• _Directions_: Print the listing from its top line through the line containing "col = sc.collection", nothing more, and leave out the pictures.

• _Source material_:

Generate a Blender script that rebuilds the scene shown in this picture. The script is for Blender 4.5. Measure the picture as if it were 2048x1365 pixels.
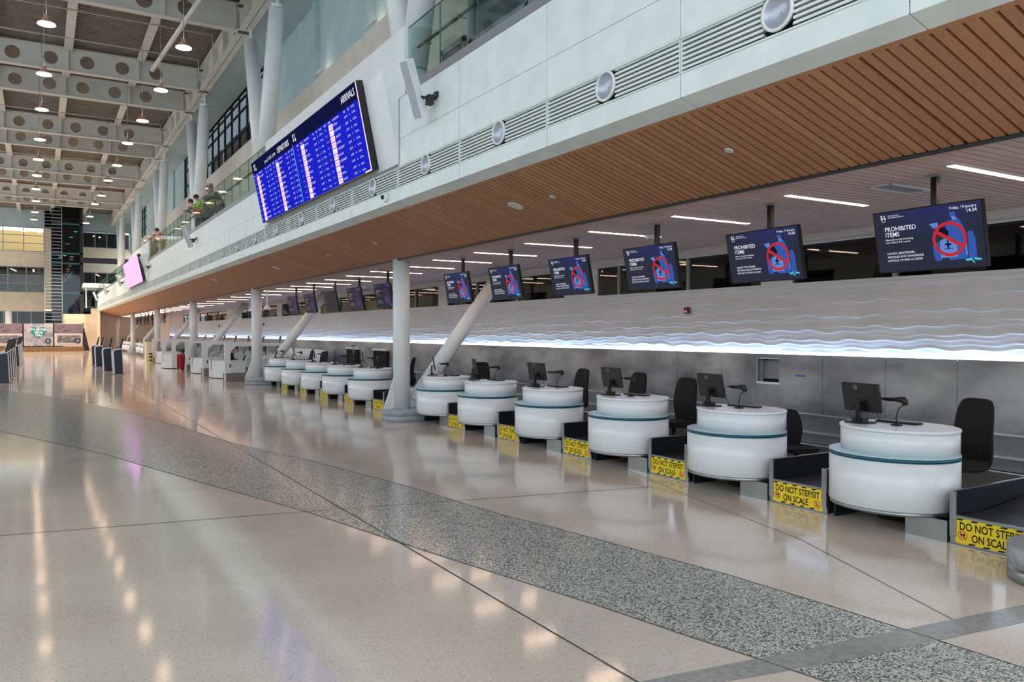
import bpy, math, random
from mathutils import Vector, Matrix
random.seed(7)
sc = bpy.context.scene
for o in list(bpy.data.objects): bpy.data.objects.remove(o)
col = sc.collection

# ------------------------------------------------------------ camera, world, exposure
F = 1580.0
YAW = math.atan((1024 - 80) / F)
PITCH = math.atan((682.5 - 664) / F)
cd = bpy.data.cameras.new('camera'); cam = bpy.data.objects.new('camera', cd); col.objects.link(cam)
cd.sensor_width = 36; cd.lens = F / 2048 * 36; cd.clip_end = 400; cd.clip_start = .05
cam.location = (0, 0, 1.95)
cam.rotation_euler = (math.pi / 2 - PITCH, 0, -YAW)
sc.camera = cam
w = bpy.data.worlds.new('world'); sc.world = w; w.use_nodes = True
bg = w.node_tree.nodes['Background']
bg.inputs[0].default_value = (.80, .91, 1.0, 1); bg.inputs[1].default_value = 1.4
sc.view_settings.view_transform = 'Standard'; sc.view_settings.look = 'None'
sc.view_settings.exposure = 0.92; sc.view_settings.gamma = 1
sc.view_settings.use_curve_mapping = False

# ------------------------------------------------------------ materials
def lin(c):
    return tuple(((v / 255) / 12.92 if v / 255 <= .04045 else ((v / 255 + .055) / 1.055) ** 2.4) for v in c)
def mat(name, rgb, rough=.5, metal=0, emit=None, es=0, spec=.5):
    m = bpy.data.materials.new(name); m.use_nodes = True
    b = m.node_tree.nodes['Principled BSDF']
    b.inputs['Base Color'].default_value = (*lin(rgb), 1)
    b.inputs['Roughness'].default_value = rough; b.inputs['Metallic'].default_value = metal
    b.inputs['Specular IOR Level'].default_value = spec
    if emit:
        b.inputs['Emission Color'].default_value = (*lin(emit), 1); b.inputs['Emission Strength'].default_value = es
    return m
def nodes(m): return m.node_tree.nodes, m.node_tree.links, m.node_tree.nodes['Principled BSDF']
def speckle(m, scale, lo, hi, c0, c1, detail=2.0, bump=0, tex='ShaderNodeTexNoise'):
    n, l, b = nodes(m)
    tc = n.new('ShaderNodeTexCoord'); t = n.new(tex); t.inputs['Scale'].default_value = scale
    if 'Detail' in t.inputs: t.inputs['Detail'].default_value = detail
    l.new(tc.outputs['Object'], t.inputs['Vector'])
    r = n.new('ShaderNodeValToRGB'); e = r.color_ramp.elements
    e[0].position = lo; e[0].color = (*lin(c0), 1); e[1].position = hi; e[1].color = (*lin(c1), 1)
    l.new(t.outputs[0], r.inputs[0])
    return r, t, tc
def subtle(m, scale, c0, c1, lo=.35, hi=.65):
    n, l, b = nodes(m); r, t, tc = speckle(m, scale, lo, hi, c0, c1); l.new(r.outputs[0], b.inputs['Base Color']); return m
M = {}
M['white'] = subtle(mat('white_panel', (222, 232, 230), .38), 3, (216, 227, 225), (226, 235, 233))
M['whitegloss'] = subtle(mat('white_laminate', (228, 234, 238), .22), 2, (226, 232, 236), (231, 236, 240))
M['paint'] = subtle(mat('white_paint', (226, 230, 232), .42), 2, (222, 227, 229), (230, 233, 235))
M['soffit'] = subtle(mat('soffit_paint', (205, 208, 204), .5), 2, (202, 205, 201), (208, 211, 207))
M['teal'] = mat('teal_band', (8, 86, 106), .35)
M['tealglass'] = mat('pale_blue_ledge', (196, 222, 230), .25)
M['black'] = mat('black_plastic', (9, 10, 12), .42)
M['fabric'] = subtle(mat('black_mesh_fabric', (7, 8, 11), .85), 120, (6, 7, 9), (12, 13, 17))
M['darkgap'] = mat('dark_gap', (26, 26, 26), .8)
M['belt'] = subtle(mat('rubber_belt', (26, 29, 36), .5), 60, (22, 25, 31), (34, 37, 45))
M['guard'] = mat('dark_guard_plate', (38, 42, 50), .28, .2)
M['chrome'] = mat('chrome', (200, 205, 208), .15, 1)
M['rail'] = mat('bronze_handrail', (128, 116, 106), .3, .8)
M['greyframe'] = mat('grey_frame', (148, 156, 160), .4, .3)
M['greycap'] = mat('grey_cap', (128, 130, 134), .45, .2)
M['navy'] = mat('navy_laminate', (20, 28, 52), .35)
M['concrete'] = subtle(mat('grey_base', (160, 168, 176), .6), 14, (150, 158, 166), (170, 177, 184))
M['bodyred'] = mat('red_shell', (150, 20, 38), .35)
M['cream'] = subtle(mat('cream_wall', (228, 214, 190), .6), 1.5, (223, 209, 185), (234, 220, 197))
M['creamgrey'] = subtle(mat('grey_cream_wall', (206, 200, 186), .6), 1.5, (202, 196, 182), (210, 204, 191))
M['peach'] = mat('peach_wall', (234, 222, 212), .6)
M['blue'] = subtle(mat('pale_blue_wall', (168, 190, 196), .6), 1.2, (164, 186, 192), (173, 195, 200))
M['beam'] = subtle(mat('beam_paint', (206, 205, 197), .5), 1.5, (201, 200, 192), (211, 210, 202))
M['chord'] = subtle(mat('beam_flange_paint', (206, 202, 194), .5), 1.5, (202, 198, 190), (211, 207, 199))
M['deck'] = subtle(mat('roof_deck', (120, 112, 102), .6), 2, (112, 104, 95), (128, 120, 110))
M['lamp'] = mat('lamp_glow', (255, 240, 225), .4, 0, (255, 214, 178), 9)
M['linear'] = mat('linear_light_glow', (255, 245, 235), .4, 0, (255, 216, 190), 11)
M['dimlinear'] = mat('dim_linear_glow', (255, 245, 235), .4, 0, (255, 214, 186), 2.2)
M['cove'] = mat('led_cove_glow', (230, 240, 255), .4, 0, (176, 208, 255), 6)
M['skin'] = mat('skin', (190, 140, 118), .55)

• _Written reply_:
Generate a Blender script that rebuilds the scene shown in this picture. The script is for Blender 4.5. Measure the picture as if it were 2048x1365 pixels.
import bpy, math, random
from mathutils import Vector, Matrix
random.seed(7)
sc = bpy.context.scene
for o in list(bpy.data.objects): bpy.data.objects.remove(o)
col = sc.collection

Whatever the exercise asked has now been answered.